» Data lines
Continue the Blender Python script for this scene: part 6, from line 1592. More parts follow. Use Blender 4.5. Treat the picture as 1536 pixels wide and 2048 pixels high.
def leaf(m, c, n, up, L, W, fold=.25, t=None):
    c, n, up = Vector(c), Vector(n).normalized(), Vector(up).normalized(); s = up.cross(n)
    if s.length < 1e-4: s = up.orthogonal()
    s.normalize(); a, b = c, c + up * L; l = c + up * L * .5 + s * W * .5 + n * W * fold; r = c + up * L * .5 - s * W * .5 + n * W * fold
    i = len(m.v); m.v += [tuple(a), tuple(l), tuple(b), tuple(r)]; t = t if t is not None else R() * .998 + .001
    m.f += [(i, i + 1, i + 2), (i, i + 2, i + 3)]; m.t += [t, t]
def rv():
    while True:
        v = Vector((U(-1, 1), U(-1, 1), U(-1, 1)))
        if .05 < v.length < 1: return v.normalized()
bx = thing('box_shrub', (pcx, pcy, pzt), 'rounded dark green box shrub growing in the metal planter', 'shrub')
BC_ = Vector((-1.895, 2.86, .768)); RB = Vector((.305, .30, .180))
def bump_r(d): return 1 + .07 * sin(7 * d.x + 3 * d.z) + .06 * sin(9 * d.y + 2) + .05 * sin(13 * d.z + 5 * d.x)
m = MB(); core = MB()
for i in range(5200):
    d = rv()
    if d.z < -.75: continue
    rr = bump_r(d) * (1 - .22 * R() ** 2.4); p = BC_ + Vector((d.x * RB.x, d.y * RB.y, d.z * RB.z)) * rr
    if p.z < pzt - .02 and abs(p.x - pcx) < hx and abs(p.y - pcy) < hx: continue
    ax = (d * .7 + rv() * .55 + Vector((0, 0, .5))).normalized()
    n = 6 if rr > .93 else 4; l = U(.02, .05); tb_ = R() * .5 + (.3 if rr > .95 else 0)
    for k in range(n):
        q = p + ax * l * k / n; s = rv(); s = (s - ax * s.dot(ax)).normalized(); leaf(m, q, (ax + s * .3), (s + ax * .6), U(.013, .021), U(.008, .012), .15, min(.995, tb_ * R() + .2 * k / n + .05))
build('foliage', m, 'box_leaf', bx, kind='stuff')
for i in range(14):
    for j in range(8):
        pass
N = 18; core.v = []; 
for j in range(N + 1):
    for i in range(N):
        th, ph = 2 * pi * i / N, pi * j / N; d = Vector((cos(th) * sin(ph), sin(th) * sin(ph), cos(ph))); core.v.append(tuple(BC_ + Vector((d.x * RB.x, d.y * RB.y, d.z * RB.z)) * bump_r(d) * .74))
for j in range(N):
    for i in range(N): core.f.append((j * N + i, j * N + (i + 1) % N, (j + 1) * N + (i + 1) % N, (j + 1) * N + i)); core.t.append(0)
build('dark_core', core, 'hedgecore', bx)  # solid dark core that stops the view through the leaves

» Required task
Type the whole listing again, unaltered.

» Reply
Continue the Blender Python script for this scene: part 6, from line 1592. More parts follow. Use Blender 4.5. Treat the picture as 1536 pixels wide and 2048 pixels high.
def leaf(m, c, n, up, L, W, fold=.25, t=None):
    c, n, up = Vector(c), Vector(n).normalized(), Vector(up).normalized(); s = up.cross(n)
    if s.length < 1e-4: s = up.orthogonal()
    s.normalize(); a, b = c, c + up * L; l = c + up * L * .5 + s * W * .5 + n * W * fold; r = c + up * L * .5 - s * W * .5 + n * W * fold
    i = len(m.v); m.v += [tuple(a), tuple(l), tuple(b), tuple(r)]; t = t if t is not None else R() * .998 + .001
    m.f += [(i, i + 1, i + 2), (i, i + 2, i + 3)]; m.t += [t, t]
def rv():
    while True:
        v = Vector((U(-1, 1), U(-1, 1), U(-1, 1)))
        if .05 < v.length < 1: return v.normalized()
bx = thing('box_shrub', (pcx, pcy, pzt), 'rounded dark green box shrub growing in the metal planter', 'shrub')
BC_ = Vector((-1.895, 2.86, .768)); RB = Vector((.305, .30, .180))
def bump_r(d): return 1 + .07 * sin(7 * d.x + 3 * d.z) + .06 * sin(9 * d.y + 2) + .05 * sin(13 * d.z + 5 * d.x)
m = MB(); core = MB()
for i in range(5200):
    d = rv()
    if d.z < -.75: continue
    rr = bump_r(d) * (1 - .22 * R() ** 2.4); p = BC_ + Vector((d.x * RB.x, d.y * RB.y, d.z * RB.z)) * rr
    if p.z < pzt - .02 and abs(p.x - pcx) < hx and abs(p.y - pcy) < hx: continue
    ax = (d * .7 + rv() * .55 + Vector((0, 0, .5))).normalized()
    n = 6 if rr > .93 else 4; l = U(.02, .05); tb_ = R() * .5 + (.3 if rr > .95 else 0)
    for k in range(n):
        q = p + ax * l * k / n; s = rv(); s = (s - ax * s.dot(ax)).normalized(); leaf(m, q, (ax + s * .3), (s + ax * .6), U(.013, .021), U(.008, .012), .15, min(.995, tb_ * R() + .2 * k / n + .05))
build('foliage', m, 'box_leaf', bx, kind='stuff')
for i in range(14):
    for j in range(8):
        pass
N = 18; core.v = []; 
for j in range(N + 1):
    for i in range(N):
        th, ph = 2 * pi * i / N, pi * j / N; d = Vector((cos(th) * sin(ph), sin(th) * sin(ph), cos(ph))); core.v.append(tuple(BC_ + Vector((d.x * RB.x, d.y * RB.y, d.z * RB.z)) * bump_r(d) * .74))
for j in range(N):
    for i in range(N): core.f.append((j * N + i, j * N + (i + 1) % N, (j + 1) * N + (i + 1) % N, (j + 1) * N + i)); core.t.append(0)
build('dark_core', core, 'hedgecore', bx)  # solid dark core that stops the view through the leaves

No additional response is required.